• **PROBLEM REQUIREMENTS**: Set down only the lines running from the one with "Write the bpy" to the one with "PI = math.pi", both lines included, exactly as they stand, please.

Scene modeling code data

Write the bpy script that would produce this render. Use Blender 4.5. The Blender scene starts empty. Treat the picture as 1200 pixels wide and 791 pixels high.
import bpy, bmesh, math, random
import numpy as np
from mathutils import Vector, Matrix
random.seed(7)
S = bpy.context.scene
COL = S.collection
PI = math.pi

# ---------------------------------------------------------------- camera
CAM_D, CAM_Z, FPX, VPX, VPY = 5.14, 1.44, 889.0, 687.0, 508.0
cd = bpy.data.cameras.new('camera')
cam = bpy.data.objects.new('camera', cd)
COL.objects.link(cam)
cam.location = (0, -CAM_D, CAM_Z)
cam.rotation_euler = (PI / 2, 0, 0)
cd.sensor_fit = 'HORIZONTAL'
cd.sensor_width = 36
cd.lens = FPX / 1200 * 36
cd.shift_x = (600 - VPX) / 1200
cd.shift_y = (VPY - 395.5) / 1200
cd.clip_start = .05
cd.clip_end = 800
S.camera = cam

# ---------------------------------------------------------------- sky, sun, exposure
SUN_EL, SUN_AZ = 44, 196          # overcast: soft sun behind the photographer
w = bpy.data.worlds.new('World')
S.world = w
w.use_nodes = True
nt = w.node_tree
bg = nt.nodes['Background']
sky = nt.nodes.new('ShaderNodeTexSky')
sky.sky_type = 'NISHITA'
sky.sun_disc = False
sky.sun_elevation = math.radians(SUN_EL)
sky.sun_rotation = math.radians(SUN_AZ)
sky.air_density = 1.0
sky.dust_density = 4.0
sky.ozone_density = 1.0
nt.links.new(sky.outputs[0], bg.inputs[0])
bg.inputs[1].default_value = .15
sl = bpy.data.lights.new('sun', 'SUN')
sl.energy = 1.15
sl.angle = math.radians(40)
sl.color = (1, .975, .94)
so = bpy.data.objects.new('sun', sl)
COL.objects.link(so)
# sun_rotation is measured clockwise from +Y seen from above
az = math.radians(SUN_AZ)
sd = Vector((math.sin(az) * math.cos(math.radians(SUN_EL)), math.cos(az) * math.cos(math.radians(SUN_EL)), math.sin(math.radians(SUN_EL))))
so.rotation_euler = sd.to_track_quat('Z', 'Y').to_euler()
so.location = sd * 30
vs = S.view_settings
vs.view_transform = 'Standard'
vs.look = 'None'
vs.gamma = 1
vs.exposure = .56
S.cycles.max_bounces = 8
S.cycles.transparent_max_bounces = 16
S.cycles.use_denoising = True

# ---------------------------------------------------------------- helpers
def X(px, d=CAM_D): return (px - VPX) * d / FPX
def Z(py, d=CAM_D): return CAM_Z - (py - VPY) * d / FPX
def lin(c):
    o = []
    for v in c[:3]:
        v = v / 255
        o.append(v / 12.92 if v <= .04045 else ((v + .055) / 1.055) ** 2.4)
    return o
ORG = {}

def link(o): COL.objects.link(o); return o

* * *

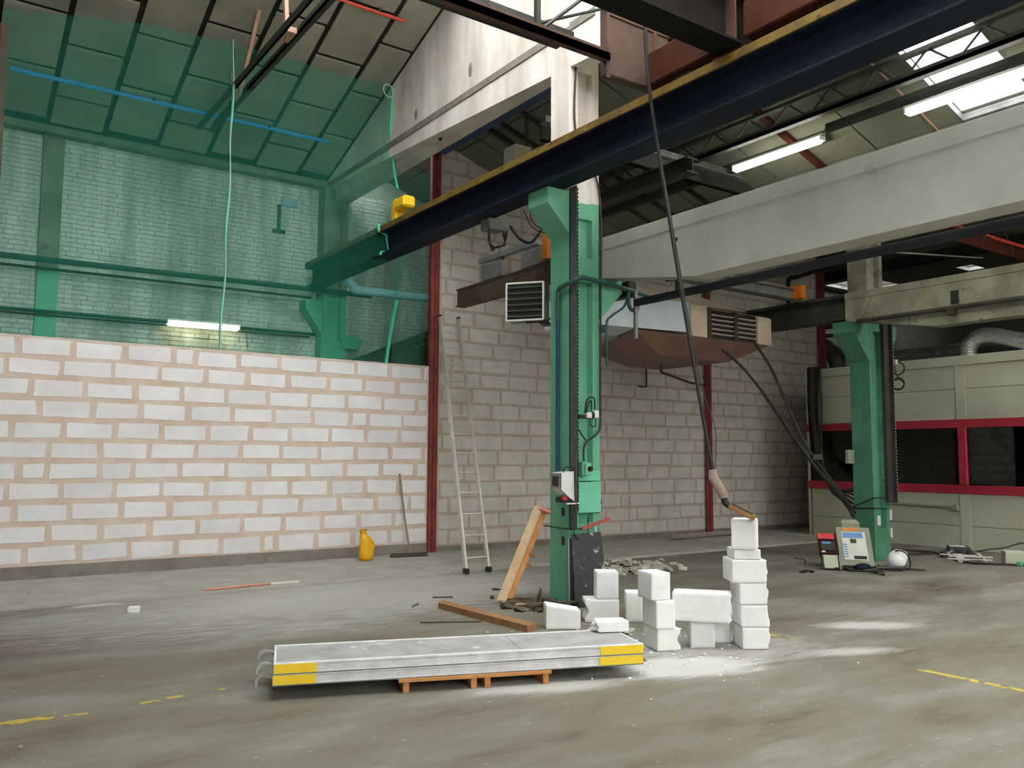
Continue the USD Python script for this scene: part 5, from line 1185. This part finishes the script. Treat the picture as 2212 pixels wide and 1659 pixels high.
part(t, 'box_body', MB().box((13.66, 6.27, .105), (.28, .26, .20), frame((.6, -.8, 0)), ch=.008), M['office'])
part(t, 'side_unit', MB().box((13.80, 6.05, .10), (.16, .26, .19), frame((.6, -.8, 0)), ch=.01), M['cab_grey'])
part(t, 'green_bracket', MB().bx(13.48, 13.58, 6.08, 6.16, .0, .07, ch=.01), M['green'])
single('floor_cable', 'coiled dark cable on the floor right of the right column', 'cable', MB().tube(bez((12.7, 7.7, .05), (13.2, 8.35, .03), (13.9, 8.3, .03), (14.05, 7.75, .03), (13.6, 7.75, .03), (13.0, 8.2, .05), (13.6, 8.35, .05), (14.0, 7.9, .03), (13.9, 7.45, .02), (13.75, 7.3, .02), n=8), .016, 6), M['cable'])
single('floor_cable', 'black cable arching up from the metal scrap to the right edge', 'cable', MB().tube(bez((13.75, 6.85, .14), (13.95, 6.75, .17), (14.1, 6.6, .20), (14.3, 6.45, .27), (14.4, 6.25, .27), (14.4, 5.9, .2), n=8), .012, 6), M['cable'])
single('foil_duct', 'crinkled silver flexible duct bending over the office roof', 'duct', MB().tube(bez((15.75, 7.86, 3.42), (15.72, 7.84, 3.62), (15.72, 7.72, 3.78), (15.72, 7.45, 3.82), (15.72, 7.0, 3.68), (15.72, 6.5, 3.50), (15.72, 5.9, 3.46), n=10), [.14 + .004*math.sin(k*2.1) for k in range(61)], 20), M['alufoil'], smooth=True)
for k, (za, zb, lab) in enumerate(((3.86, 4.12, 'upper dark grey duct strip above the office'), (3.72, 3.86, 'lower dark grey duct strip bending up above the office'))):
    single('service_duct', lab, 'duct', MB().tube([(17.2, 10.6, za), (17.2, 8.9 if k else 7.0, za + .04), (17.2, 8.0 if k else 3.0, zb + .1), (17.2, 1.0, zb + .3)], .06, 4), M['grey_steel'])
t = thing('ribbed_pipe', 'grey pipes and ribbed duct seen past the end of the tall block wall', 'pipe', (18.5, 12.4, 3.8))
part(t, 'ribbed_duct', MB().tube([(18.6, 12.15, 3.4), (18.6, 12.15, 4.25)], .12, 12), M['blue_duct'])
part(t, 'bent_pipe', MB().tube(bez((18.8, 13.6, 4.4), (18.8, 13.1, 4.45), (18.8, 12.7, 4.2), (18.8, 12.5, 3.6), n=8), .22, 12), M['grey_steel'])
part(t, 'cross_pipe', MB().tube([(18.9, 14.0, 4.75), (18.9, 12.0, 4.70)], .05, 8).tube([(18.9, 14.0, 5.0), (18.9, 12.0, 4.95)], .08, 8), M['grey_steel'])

• **FINAL RESULT**:
Write the bpy script that would produce this render. Use Blender 4.5. The Blender scene starts empty. Treat the picture as 1200 pixels wide and 791 pixels high.
import bpy, bmesh, math, random
import numpy as np
from mathutils import Vector, Matrix
random.seed(7)
S = bpy.context.scene
COL = S.collection
PI = math.pi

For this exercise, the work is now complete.